W ciągu ostatniego roku nastąpił nieoczekiwany, choć niewielki, spadek odsetka osób posiadających kredyty konsumpcyjne (z 40 proc. w 2010 r. do 36 proc. w 2011 r.), jak również ogólnej wartości kredytów konsumpcyjnych (z 135 mld zł na koniec września 2010 r. do 132 mld zł na koniec września 2011 r.) – wynika z badania firmy doradczej PwC.
– Klienci w większym stopniu finansują zakupy ze środków własnych i ostrożniej podchodzą do zaciągania kredytów.

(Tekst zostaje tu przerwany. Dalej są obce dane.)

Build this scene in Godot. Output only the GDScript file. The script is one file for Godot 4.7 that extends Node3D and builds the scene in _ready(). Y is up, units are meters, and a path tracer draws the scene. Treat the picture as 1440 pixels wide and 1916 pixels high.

Zanim wezmą kredyt, zastanawiają się, czy w obecnej sytuacji zadłużanie się na dłuższy termin będzie bezpieczne dla ich gospodarstwa domowego – podkreśla Łukasz Bystrzyński, partner z zespołu doradztwa dla sektora finansowego PwC. – To efekt większej świadomości, ale także gorszych perspektyw gospodarczych.
Wpływ na zahamowanie wzrostu rynku kredytów konsumpcyjnych miały też regulacje nadzoru finansowego, głównie rekomendacja T, która wprowadziła ograniczenia dotyczące zdolności kredytowej.
Barometr nastrojów klienta PwC wskazuje, że 80 proc. respondentów nie obawia się problemów ze spłatą posiadanych kredytów konsumpcyjnych. Mimo to zaciągnięcie pożyczki w najbliższym roku planuje jedynie 17 proc. ankietowanych.
Pieniądze na bieżące wydatki
Najczęstszą przyczyną zaciągania przez Polaków zobowiązań kredytowych są – podobnie jak przed rokiem – bieżące wydatki, wskazywane przez 29 proc. respondentów (43 proc. przed rokiem). Na kolejnych miejscach są: zakup sprzętu RTV/AGD (22 proc. wobec 30 proc.), remont mieszkania (17 proc. wobec 29 proc.) oraz zakup samochodu (12 proc. wobec 15 proc.).